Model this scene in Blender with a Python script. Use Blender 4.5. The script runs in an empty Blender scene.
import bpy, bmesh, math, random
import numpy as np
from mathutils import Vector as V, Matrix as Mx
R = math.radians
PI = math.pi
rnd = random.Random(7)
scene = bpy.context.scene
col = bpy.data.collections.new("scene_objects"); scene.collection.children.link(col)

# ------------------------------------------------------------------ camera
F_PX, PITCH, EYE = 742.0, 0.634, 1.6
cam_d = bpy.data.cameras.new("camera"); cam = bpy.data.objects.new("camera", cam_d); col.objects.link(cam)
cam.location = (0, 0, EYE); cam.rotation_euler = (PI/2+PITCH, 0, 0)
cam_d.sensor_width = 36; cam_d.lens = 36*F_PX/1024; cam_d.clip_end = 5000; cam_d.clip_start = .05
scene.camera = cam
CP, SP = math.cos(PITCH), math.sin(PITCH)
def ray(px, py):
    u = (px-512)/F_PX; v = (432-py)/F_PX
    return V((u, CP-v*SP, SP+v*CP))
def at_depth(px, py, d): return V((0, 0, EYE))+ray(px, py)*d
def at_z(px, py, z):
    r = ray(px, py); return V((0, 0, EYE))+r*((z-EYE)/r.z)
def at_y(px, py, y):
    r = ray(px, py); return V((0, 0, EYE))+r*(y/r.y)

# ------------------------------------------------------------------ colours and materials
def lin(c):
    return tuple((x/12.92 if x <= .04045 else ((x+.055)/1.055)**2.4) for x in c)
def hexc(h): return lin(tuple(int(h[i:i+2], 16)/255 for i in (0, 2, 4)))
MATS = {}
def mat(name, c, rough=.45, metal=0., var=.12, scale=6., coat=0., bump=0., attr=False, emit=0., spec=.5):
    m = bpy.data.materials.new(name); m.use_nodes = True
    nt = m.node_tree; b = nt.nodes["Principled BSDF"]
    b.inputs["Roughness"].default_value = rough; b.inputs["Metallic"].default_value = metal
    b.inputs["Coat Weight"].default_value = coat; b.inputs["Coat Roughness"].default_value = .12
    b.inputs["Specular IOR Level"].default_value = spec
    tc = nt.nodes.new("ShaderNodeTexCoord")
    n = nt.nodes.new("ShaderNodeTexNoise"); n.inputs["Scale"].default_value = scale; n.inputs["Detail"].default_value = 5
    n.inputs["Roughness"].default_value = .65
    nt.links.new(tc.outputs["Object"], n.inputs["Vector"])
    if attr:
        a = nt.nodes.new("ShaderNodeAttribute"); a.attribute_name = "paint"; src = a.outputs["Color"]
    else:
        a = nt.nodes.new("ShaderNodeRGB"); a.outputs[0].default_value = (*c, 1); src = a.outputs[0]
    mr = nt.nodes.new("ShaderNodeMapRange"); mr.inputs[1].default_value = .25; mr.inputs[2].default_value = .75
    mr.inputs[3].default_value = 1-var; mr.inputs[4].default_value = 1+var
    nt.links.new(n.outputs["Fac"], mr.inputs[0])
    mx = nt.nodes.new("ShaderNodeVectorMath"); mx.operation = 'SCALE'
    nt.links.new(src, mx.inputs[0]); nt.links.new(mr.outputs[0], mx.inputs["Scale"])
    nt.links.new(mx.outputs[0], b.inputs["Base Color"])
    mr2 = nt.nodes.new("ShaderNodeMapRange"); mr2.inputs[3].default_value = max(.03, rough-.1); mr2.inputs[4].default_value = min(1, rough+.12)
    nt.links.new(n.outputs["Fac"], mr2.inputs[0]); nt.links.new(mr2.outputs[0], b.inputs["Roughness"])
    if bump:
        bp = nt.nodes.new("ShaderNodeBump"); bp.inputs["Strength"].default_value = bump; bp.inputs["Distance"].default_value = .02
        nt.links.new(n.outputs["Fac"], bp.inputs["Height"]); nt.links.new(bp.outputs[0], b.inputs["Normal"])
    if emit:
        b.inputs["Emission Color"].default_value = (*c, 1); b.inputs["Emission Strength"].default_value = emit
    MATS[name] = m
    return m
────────
* [Written request]: Everything from the first line above through the line that contains "r = ray(px, py); return V((0, 0, EYE))+r*(y/r.y)" should be duplicated exactly, please, and nothing beyond it.

* [Written solution]:
Model this scene in Blender with a Python script. Use Blender 4.5. The script runs in an empty Blender scene.
import bpy, bmesh, math, random
import numpy as np
from mathutils import Vector as V, Matrix as Mx
R = math.radians
PI = math.pi
rnd = random.Random(7)
scene = bpy.context.scene
col = bpy.data.collections.new("scene_objects"); scene.collection.children.link(col)

# ------------------------------------------------------------------ camera
F_PX, PITCH, EYE = 742.0, 0.634, 1.6
cam_d = bpy.data.cameras.new("camera"); cam = bpy.data.objects.new("camera", cam_d); col.objects.link(cam)
cam.location = (0, 0, EYE); cam.rotation_euler = (PI/2+PITCH, 0, 0)
cam_d.sensor_width = 36; cam_d.lens = 36*F_PX/1024; cam_d.clip_end = 5000; cam_d.clip_start = .05
scene.camera = cam
CP, SP = math.cos(PITCH), math.sin(PITCH)
def ray(px, py):
    u = (px-512)/F_PX; v = (432-py)/F_PX
    return V((u, CP-v*SP, SP+v*CP))
def at_depth(px, py, d): return V((0, 0, EYE))+ray(px, py)*d
def at_z(px, py, z):
    r = ray(px, py); return V((0, 0, EYE))+r*((z-EYE)/r.z)
def at_y(px, py, y):
    r = ray(px, py); return V((0, 0, EYE))+r*(y/r.y)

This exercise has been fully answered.